A Papa Montini farà eco nel 2005, in occasione della XX Giornata Mondiale della Gioventù, Benedetto XVI, che alla presenza di circa un milione di giovani, assiepati sulla spianata di Marienfield proporrà Massimiliano Kolbe come uno dei più importanti santi “dei nostri tempi”. Un passaggio della sua omelia tenuta in varie lingue, è significativo, in quanto ribadisce l’attualità e l’universalità del martire: «(Les Saints) Il nous montrent ainsi la route pour devenir heureux, ils nous montrent comment on réussit à être des personnes vraiment humaines. Dans les vicissitudes de l’histoire, ce sont eux qui ont été les véritables réformateurs qui, bien souvent, ont fait sortir l’histoire des vallées obscures dans lesquelles elle court toujours le risque de s’enforcer à nouveau […]. Il suffit de penser à des figures comme saint Benoît, saint François d’Assise, sainte Thérèse d’Avila, saint Ignace de Loyola, saint Charles Borromée, aux fondateurs des Ordres religieux du dix-neuvième siècle, qui ont animé et orienté le mouvement social, ou aux saints de notre temps – Maximilien Kolbe, Edith Stein, Mère Teresa, Padre Pio».

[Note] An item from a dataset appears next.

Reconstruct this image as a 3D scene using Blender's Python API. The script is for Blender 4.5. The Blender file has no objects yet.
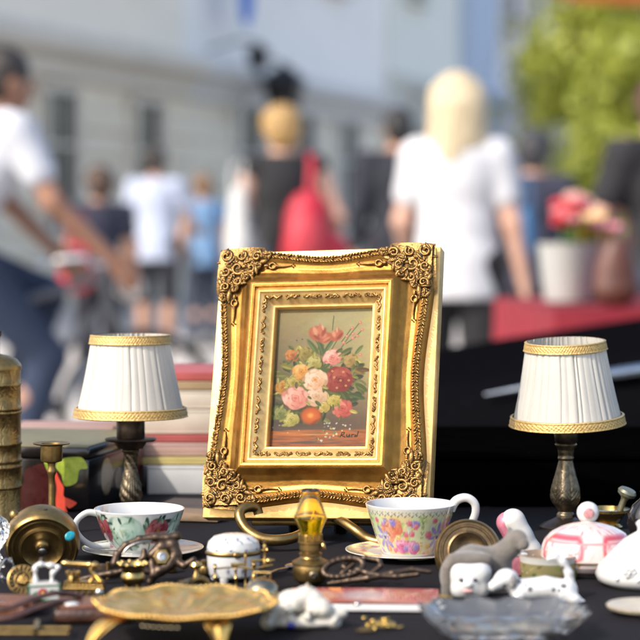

Papa Francesco sei anni fa è rimasto a lungo, da solo, in preghiera, “nel bunker della fame”. Di quel giorno si ricorda infatti la preghiera solitaria di Francesco seduto su una panca, accanto al muro delle esecuzioni, dove ancora sono visibili le chiazze di sangue rappreso dei prigionieri colpiti a morte con un proiettile alla nuca. Il vaticanista Salvatore Cernuzio ha scritto: «E rimane lo sguardo commosso durante i quindici minuti trascorsi nella penombra della cella 18 – la cosiddetta “cella della fame” - in cui fu rinchiuso san Massimiliano Kolbe, Una scelta mirata e ragionata quella del Pontefice di condurre le circa due ore di visita ad Auschwitz nel totale silenzio. Un modo per urlare al mondo che, ancora, dopo quasi ottant’anni, non c’è alcun verbo sufficiente a descrivere la logica perversa che generò quell’abisso di crudeltà ricordato nella storia come Shoah».

P. Kolbe era giunto ad Auschwitz pochi mesi prima (maggio ’41). Alla fine di luglio uno dei prigionieri del suo blocco riuscì a fuggire e secondo l’inesorabile legge del campo, dieci compagni vennero destinati al “bunker della fame”, cioè un luogo dove attendere una morte drammatica, senza cibo e senza acqua. Tra essi c’era un padre di famiglia, Francesco Gajowniczek che scoppiò disperato in lacrime nominando i suoi cari. Padre Kolbe, con un gesto inaudito, si offrì di morire al suo posto. Lo scambio venne accettato e fu rinchiuso con con gli altri nove nel bunker della fame. In quei giorni tragici, padre Kolbe seppe trasformare la disperazione di tutti in una rassegnazione piena di fede e affidamento al Signore: il bunker risuonò così per due settimane di canti e preghiere via via sempre più flebili e spente. Quando le guardie entrarono nel bunker era il 14 agosto. p. Kolbe che era ancora vivo viene finito con una iniezione di acido fenico. Il giorno dopo, giorno della Festa di Maria Assunta in cielo, i loro corpi vennero cremati e le ceneri disperse. Padre Massimiliano aveva 47 anni.